Consider a simplified example where we are trying to predict some value val which happens to be equal to one of the num_* features. The task of the model is to select which of these num_* features to focus on, depending on the values of other features.
| color | size | shape | num_1 | num_2 | num_3 | num_4 | val |
|---|---|---|---|---|---|---|---|
| blue | large | rectangle | 0.3 | 0.6 | 0.0 | NaN | 0.6 |
| blue | large | rectangle | 0.7 | 0.2 | -0.3 | 0.1 | 0.2 |
| red | small | square | 0.1 | 0.1 | 0.3 | NaN | 0.3 |
| red | small | square | -0.4 | 0.5 | -0.5 | -0.5 | -0.5 |
| green | medium | round | -0.2 | 0.5 | 0.0 | 0.1 | -0.2 |
| blue | medium | oval | 0.7 | -0.3 | -0.1 | 0.5 | -0.5 |
What the model would learn in this toy example, is that when we have a blue, large, rectangle object, then val would mostly be equal to num_2, while when having a red, small, square object, then val would mostly follow num_3. Note that this is a toy example, an in reality, there are many categorical features (several dozens) with a cardinality varying between 10 and 500. The number of num_* columns is between 10 and 15.

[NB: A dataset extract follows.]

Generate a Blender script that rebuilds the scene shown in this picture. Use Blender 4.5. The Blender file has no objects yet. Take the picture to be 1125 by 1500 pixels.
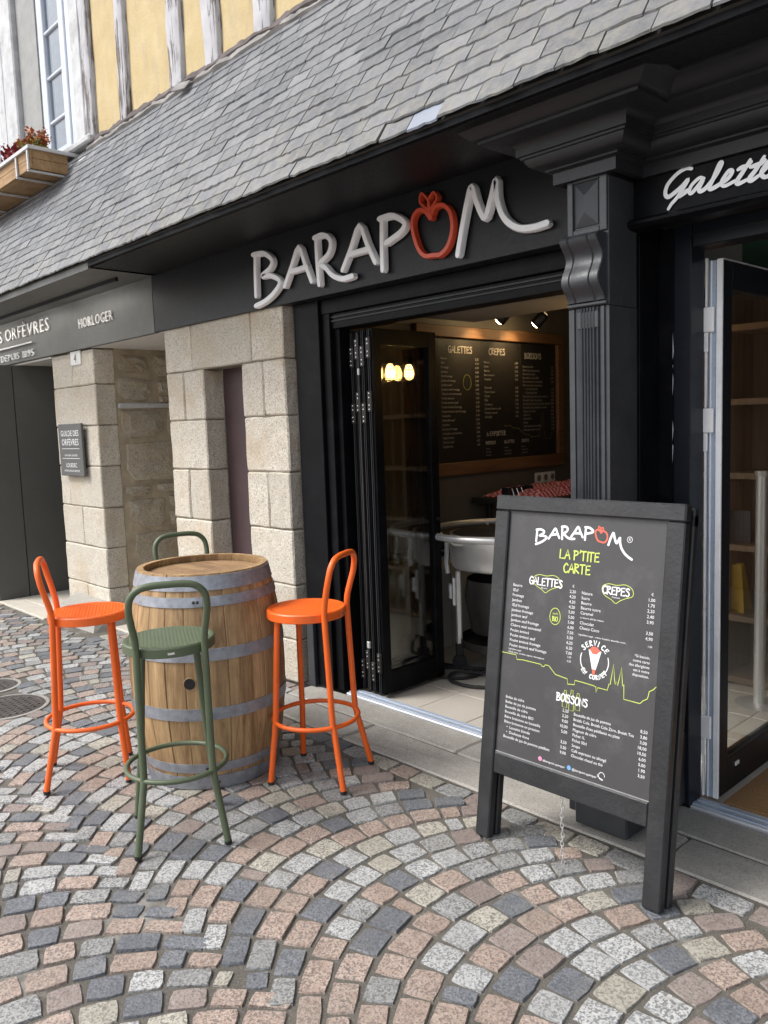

We tried approaching this problem with boosted trees (using XGBoost) but it doesn't seem to generalise well, as trees are unable to learn a direct linear relationship as such (only mimic it with a high enough number of splits). Boosted linear models (such as XGBoost with gblinear base model) do not seem to work a lot better.
What would be an appropriate choice of ML model for this kind of task?